O navio da Celebrity chega ao porto de Kusadasi no raiar da manhã, depois de serpentear pelas ilhas do Mar Egeu, nomeadamente Chios e Samos, que apesar de distarem da costa Turca uma mera meia dúzia de quilómetros, são na verdade Gregas de nacionalidade. Esta proximidade da Turquia, e a muito maior distância a que ficam de Atenas, mostra que esta zona for ao longo dos séculos, ou melhor, dos milénios, alvo de invasões, colonizações e guerras de algumas das mais poderosas e fascinantes civilizações da História da Humanidade. Um dos exemplos que nasceu desse verdadeiro caldeirão civilizacional que é o Egeu foi a cidade de Éfeso, uma das mais importantes de toda esta região, e das que melhor soube resistir ao passar do tempo, tendo chegado aos nossos dias ainda recheada de riqueza patrimonial.
A cidade hoje fica situada a cerca de 5km da costa, mas há 2000 anos atrás o mar chegava às suas portas através de um canal, hoje seco. Era por isso uma cidade portuária, o que justificou o seu apogeu, que fez dela a segunda maior cidade do Império Romano, depois de Roma, com mais de 300.000 habitantes. Nos nossos dias apenas almas e turistas vagueiam pelas suas alamedas e por entre as memórias do que a cidade já foi.

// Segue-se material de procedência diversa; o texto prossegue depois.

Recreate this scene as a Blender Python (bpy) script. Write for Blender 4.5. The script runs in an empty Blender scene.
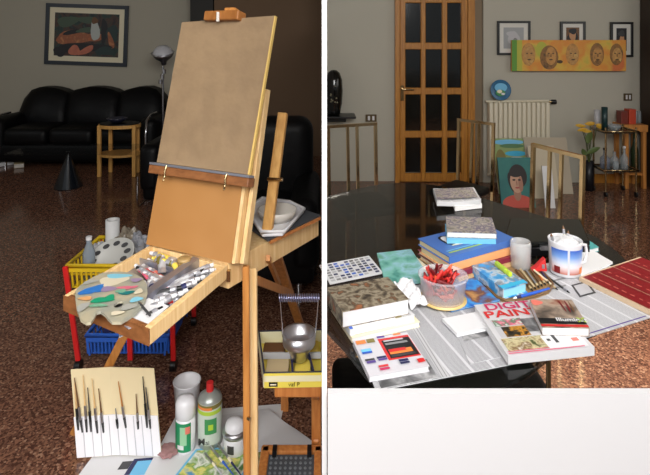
import bpy, bmesh, math, random
from mathutils import Vector, Matrix, noise
random.seed(7)
PI = math.pi
V = Vector
col = bpy.context.scene.collection
F, CX, CY, H = 520.0, 324.5, 38.0, 1.5      # focal length in pixels, horizon row, eye height

def P(px, py, d): return V(((px-CX)/F*d, d, H-(py-CY)/F*d))
def G(px, py, z=0.0):
    d = (H-z)*F/(py-CY)
    return V(((px-CX)/F*d, d, z))

# ------------------------------------------------------------------ materials
MC = {}
def lin(c): return tuple((x/255/12.92 if x/255 <= .04045 else ((x/255+.055)/1.055)**2.4) for x in c)
def mat(name, c, r=.5, metal=0, noise=None, c2=None, alpha=1, coat=0, bump=0, trans=0, spec=.5, detail=3):
    if name in MC: return MC[name]
    m = bpy.data.materials.new(name); m.use_nodes = True
    nt = m.node_tree; b = nt.nodes['Principled BSDF']
    c = lin(c)
    b.inputs['Base Color'].default_value = (*c, 1)
    b.inputs['Roughness'].default_value = r
    b.inputs['Metallic'].default_value = metal
    b.inputs['Alpha'].default_value = alpha
    b.inputs['Coat Weight'].default_value = coat
    b.inputs['Specular IOR Level'].default_value = spec
    b.inputs['Transmission Weight'].default_value = trans
    if noise or bump:
        tc = nt.nodes.new('ShaderNodeTexCoord')
        n = nt.nodes.new('ShaderNodeTexNoise'); n.inputs['Detail'].default_value = detail
        n.inputs['Scale'].default_value = noise or 40
        nt.links.new(tc.outputs['Object'], n.inputs['Vector'])
        if c2:
            rp = nt.nodes.new('ShaderNodeValToRGB')
            rp.color_ramp.elements[0].position = .38; rp.color_ramp.elements[1].position = .62
            rp.color_ramp.elements[0].color = (*c, 1); rp.color_ramp.elements[1].color = (*lin(c2), 1)
            nt.links.new(n.outputs['Fac'], rp.inputs['Fac']); nt.links.new(rp.outputs['Color'], b.inputs['Base Color'])
        if bump:
            bp = nt.nodes.new('ShaderNodeBump'); bp.inputs['Strength'].default_value = bump
            bp.inputs['Distance'].default_value = .01
            nt.links.new(n.outputs['Fac'], bp.inputs['Height']); nt.links.new(bp.outputs['Normal'], b.inputs['Normal'])
    MC[name] = m
    return m

def wood(name, c, c2, r=.45, axis='Z', scale=6):
    if name in MC: return MC[name]
    m = mat(name, c, r); nt = m.node_tree; b = nt.nodes['Principled BSDF']
    tc = nt.nodes.new('ShaderNodeTexCoord'); mp = nt.nodes.new('ShaderNodeMapping')
    s = {'X': (1, 14, 14), 'Y': (14, 1, 14), 'Z': (14, 14, 1)}[axis]
    mp.inputs['Scale'].default_value = s
    n = nt.nodes.new('ShaderNodeTexNoise'); n.inputs['Scale'].default_value = scale; n.inputs['Detail'].default_value = 5
    rp = nt.nodes.new('ShaderNodeValToRGB')
    rp.color_ramp.elements[0].position = .35; rp.color_ramp.elements[1].position = .68
    rp.color_ramp.elements[0].color = (*lin(c), 1); rp.color_ramp.elements[1].color = (*lin(c2), 1)
    L = nt.links.new
    L(tc.outputs['Object'], mp.inputs['Vector']); L(mp.outputs['Vector'], n.inputs['Vector'])
    L(n.outputs['Fac'], rp.inputs['Fac']); L(rp.outputs['Color'], b.inputs['Base Color'])
    return m

def terrazzo():
    m = mat('terrazzo', (80, 50, 40), .13); nt = m.node_tree; b = nt.nodes['Principled BSDF']; L = nt.links.new
    tc = nt.nodes.new('ShaderNodeTexCoord')
    v = nt.nodes.new('ShaderNodeTexVoronoi'); v.inputs['Scale'].default_value = 130
    L(tc.outputs['Object'], v.inputs['Vector'])
    sp = nt.nodes.new('ShaderNodeSeparateColor'); L(v.outputs['Color'], sp.inputs['Color'])
    rp = nt.nodes.new('ShaderNodeValToRGB'); e = rp.color_ramp.elements
    rp.color_ramp.interpolation = 'CONSTANT'
    e[0].position = 0; e[0].color = (*lin((78, 50, 40)), 1)
    e[1].position = .25; e[1].color = (*lin((110, 76, 60)), 1)
    for p_, c_ in ((.55, (134, 94, 74)), (.80, (92, 62, 51)), (.92, (158, 122, 100))):
        q = e.new(p_); q.color = (*lin(c_), 1)
    L(sp.outputs['Red'], rp.inputs['Fac']); L(rp.outputs['Color'], b.inputs['Base Color'])
    b.inputs['Specular IOR Level'].default_value = .45
    return m

def photo(name, cols, scale=9, r=.5, dist=.25):
    if name in MC: return MC[name]
    m = mat(name, cols[0], r); nt = m.node_tree; b = nt.nodes['Principled BSDF']; L = nt.links.new
    tc = nt.nodes.new('ShaderNodeTexCoord'); n = nt.nodes.new('ShaderNodeTexNoise'); n.inputs['Scale'].default_value = scale; n.inputs['Detail'].default_value = 4; n.inputs['Distortion'].default_value = dist
    L(tc.outputs['Object'], n.inputs['Vector']); rp = nt.nodes.new('ShaderNodeValToRGB'); e = rp.color_ramp.elements
    k = len(cols)
    for i, c in enumerate(cols):
        p_ = .34+.34*i/(k-1)
        if i < 2: q = e[i]; q.position = p_
        else: q = e.new(p_)
        q.color = (*lin(c), 1)
    L(n.outputs['Fac'], rp.inputs['Fac']); L(rp.outputs['Color'], b.inputs['Base Color'])
    return m

def newsprint(name, base=(196, 196, 200), ink=(128, 128, 132)):
    if name in MC: return MC[name]
    m = mat(name, base, .8); nt = m.node_tree; b = nt.nodes['Principled BSDF']; L = nt.links.new
    tc = nt.nodes.new('ShaderNodeTexCoord'); sx = nt.nodes.new('ShaderNodeSeparateXYZ'); L(tc.outputs['Object'], sx.inputs[0])
    def M(op, a, bb=None):
        n = nt.nodes.new('ShaderNodeMath'); n.operation = op
        for i, q in enumerate((a, bb)):
            if q is None: continue
            if isinstance(q, (int, float)): n.inputs[i].default_value = q
            else: L(q, n.inputs[i])
        return n.outputs[0]
    colm = M('LESS_THAN', M('FRACT', M('MULTIPLY', sx.outputs['X'], 19.0)), .86)
    row = M('LESS_THAN', M('FRACT', M('MULTIPLY', sx.outputs['Y'], 260.0)), .55)
    n = nt.nodes.new('ShaderNodeTexNoise'); n.inputs['Scale'].default_value = 5; n.inputs['Detail'].default_value = 0; L(tc.outputs['Object'], n.inputs['Vector'])
    blk = M('GREATER_THAN', n.outputs['Fac'], .36)
    f = M('MULTIPLY', M('MULTIPLY', colm, row), blk)
    mx = nt.nodes.new('ShaderNodeMix'); mx.data_type = 'RGBA'
    mx.inputs['A'].default_value = (*lin(base), 1); mx.inputs['B'].default_value = (*lin(ink), 1)
    L(f, mx.inputs['Factor']); L(mx.outputs['Result'], b.inputs['Base Color'])
    return m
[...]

Antes dos romanos aqui chegarem, Éfeso foi uma das 12 cidades da Liga Jónia, durante o período clássico Grego. Foi nesta época que se ergueu em Éfeso o monumento que lhe iria conferir o cáracter do eterno, do imortal, independentemente do declínio de poder a que seria mais tarde votada. Tratou-se do magnífico Templo de Artémis, uma das 7 maravilhas da Antiguidade. Era o maior templo do Mundo, erguido em homenagem à Deusa da Caça e dos Bosques, Artémis para os Gregos e Diana para os Romanos (o templo de Diana em Évora foi-lhe dedicado). O templo, cuja construção durou 120 anos, era feito de 127 colunas de mármore com 20 metros de altura, das quais apenas uma subsiste no local, em virtude de séculos de catástrofes naturais e saques. O templo era habitado por centenas de sacerdotisas virgens, que praticavam artes mágicas e pregavam a superioridade feminina numa época na qual ela ainda não era tão evidente como se calhar é nos nossos dias, dirão as mulheres e se calhar muitos homens. Apropagação do Catolicismo às mãos de Constantino também deixou aqui a sua marca, tendo a cidade sido uma das sete igrejas citadas no livro do Apocalipse.

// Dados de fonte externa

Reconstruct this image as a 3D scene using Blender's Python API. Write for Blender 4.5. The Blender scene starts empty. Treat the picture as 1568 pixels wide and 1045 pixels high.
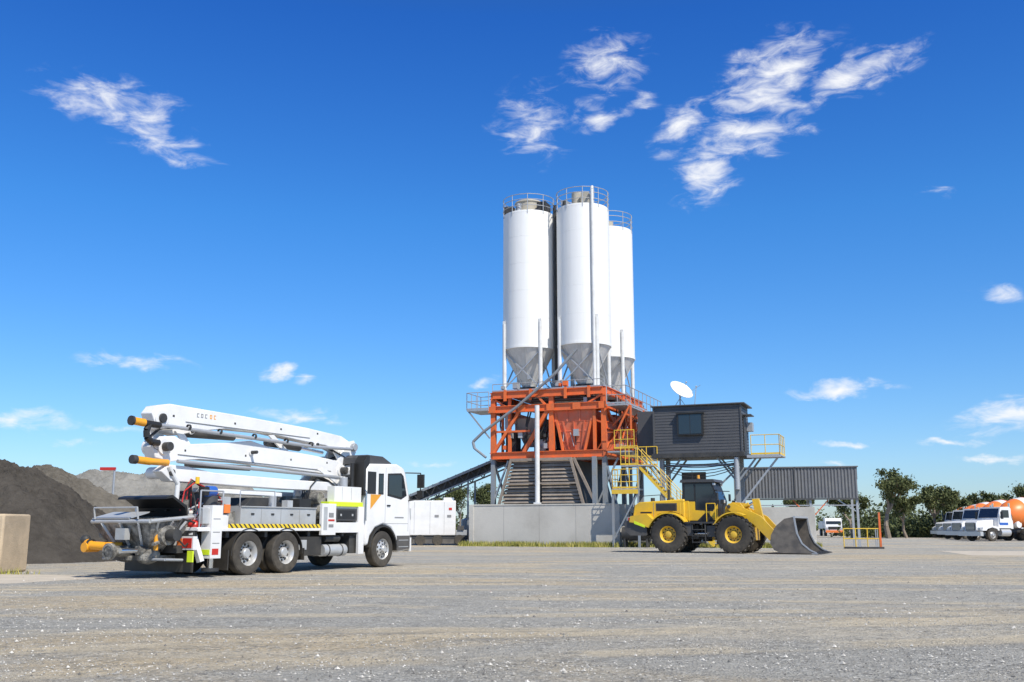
import bpy, math, random
from mathutils import Vector, Matrix, noise
R=math.radians
random.seed(7)
scene=bpy.context.scene

# ------------------------------------------------------------------ helpers
def newmat(name):
    m=bpy.data.materials.new(name); m.use_nodes=True
    return m, m.node_tree, m.node_tree.nodes['Principled BSDF']

def mat(name,col,rough=0.5,metal=0.0,var=0.12,scale=4.0,bump=0.0,bscale=30,dirt=None,damt=0.0,dscale=1.5,dust=0.0,spec=0.5,streak=False):
    m,nt,b=newmat(name); N=nt.nodes; L=nt.links
    tc=N.new('ShaderNodeTexCoord')
    n=N.new('ShaderNodeTexNoise'); n.inputs['Scale'].default_value=scale; n.inputs['Detail'].default_value=6
    L.new(tc.outputs['Object'],n.inputs['Vector'])
    mx=N.new('ShaderNodeMix'); mx.data_type='RGBA'
    mx.inputs[6].default_value=[min(1,c*(1-var)) for c in col]+[1]
    mx.inputs[7].default_value=[min(1,c*(1+var)) for c in col]+[1]
    L.new(n.outputs['Fac'],mx.inputs[0]); out=mx.outputs[2]
    if dirt is not None and damt>0:
        n2=N.new('ShaderNodeTexNoise'); n2.inputs['Scale'].default_value=dscale; n2.inputs['Detail'].default_value=8; n2.inputs['Roughness'].default_value=0.65
        if streak:
            mp=N.new('ShaderNodeMapping'); mp.inputs['Scale'].default_value=(3,3,0.15)
            L.new(tc.outputs['Object'],mp.inputs['Vector']); L.new(mp.outputs[0],n2.inputs['Vector'])
        else: L.new(tc.outputs['Object'],n2.inputs['Vector'])
        mr=N.new('ShaderNodeMapRange'); mr.inputs[1].default_value=0.42; mr.inputs[2].default_value=0.72; mr.inputs[3].default_value=0; mr.inputs[4].default_value=damt
        L.new(n2.outputs['Fac'],mr.inputs[0])
        m2=N.new('ShaderNodeMix'); m2.data_type='RGBA'; m2.inputs[7].default_value=list(dirt)+[1]
        L.new(mr.outputs[0],m2.inputs[0]); L.new(out,m2.inputs[6]); out=m2.outputs[2]
    if dust>0:
        g=N.new('ShaderNodeNewGeometry'); sp=N.new('ShaderNodeSeparateXYZ'); L.new(g.outputs['Position'],sp.inputs[0])
        mr=N.new('ShaderNodeMapRange'); mr.inputs[1].default_value=0.0; mr.inputs[2].default_value=1.4; mr.inputs[3].default_value=dust; mr.inputs[4].default_value=0.02
        L.new(sp.outputs['Z'],mr.inputs[0])
        mu=N.new('ShaderNodeMath'); mu.operation='MULTIPLY'; mu.inputs[1].default_value=1.6; 
        mu2=N.new('ShaderNodeMath'); mu2.operation='MULTIPLY'; mu2.use_clamp=True
        L.new(n.outputs['Fac'],mu.inputs[0]); L.new(mu.outputs[0],mu2.inputs[0]); L.new(mr.outputs[0],mu2.inputs[1])
        m3=N.new('ShaderNodeMix'); m3.data_type='RGBA'; m3.inputs[7].default_value=(0.34,0.28,0.20,1)
        L.new(mu2.outputs[0],m3.inputs[0]); L.new(out,m3.inputs[6]); out=m3.outputs[2]
    L.new(out,b.inputs['Base Color'])
    b.inputs['Roughness'].default_value=rough; b.inputs['Metallic'].default_value=metal
    b.inputs['Specular IOR Level'].default_value=spec
    if bump>0:
        n3=N.new('ShaderNodeTexNoise'); n3.inputs['Scale'].default_value=bscale; n3.inputs['Detail'].default_value=5
        L.new(tc.outputs['Object'],n3.inputs['Vector'])
        bp=N.new('ShaderNodeBump'); bp.inputs['Strength'].default_value=bump; bp.inputs['Distance'].default_value=0.05
        L.new(n3.outputs['Fac'],bp.inputs['Height']); L.new(bp.outputs[0],b.inputs['Normal'])
    return m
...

Não era apenas o grande templo de Artémis que fazia de Éfeso uma cidade monumental sobre o ponto de vista patrimonial. A lista de relíquias que guardava era extensa e incluía um dos maiores teatros do mundo, com capacidade para mais de 25.000 pessoas, a deslumbrante biblioteca de Celso e uma profusão de palácios e termas. A riqueza de Éfeso advinha do comércio, tendo Estrabão escrito que a cidade era "o maior centro de comércio exterior que havia na Ásia".
Éfeso é uma cidade deslumbrante para quem gosta de civilizações desaparecidas. Aqui, entre pedras soltas e vestígios mais ou menos visíveis dos seus monumentos, sente-se o peso da História, os ecos dos uivos dos animais que lutavam com os gladiadores no seu teatro romano, o murmúrio da água que alimentava as suas fontes e canais, os pregões de vendedores vindos dos quatro cantos do império romano, os cheiros das bancas que vendiam peixe vindo das águas transparentes do Egeu. Tudo converge na nossa visão, apesar de nada ser real, de apenas serem imagens de algo que lemos nos guias de viagem ou que nos vêm das memórias de filmes e séries que retratam a vida naquelas eras longínquas. É esse condensado de imagens tangíveis e intangíveis que faz com que a visita a uma cidade em ruínas como Éfeso produza um efeito tão avassalador num viajante esclarecido, e faça com que se criem nele, em nós,novas memórias para o futuro.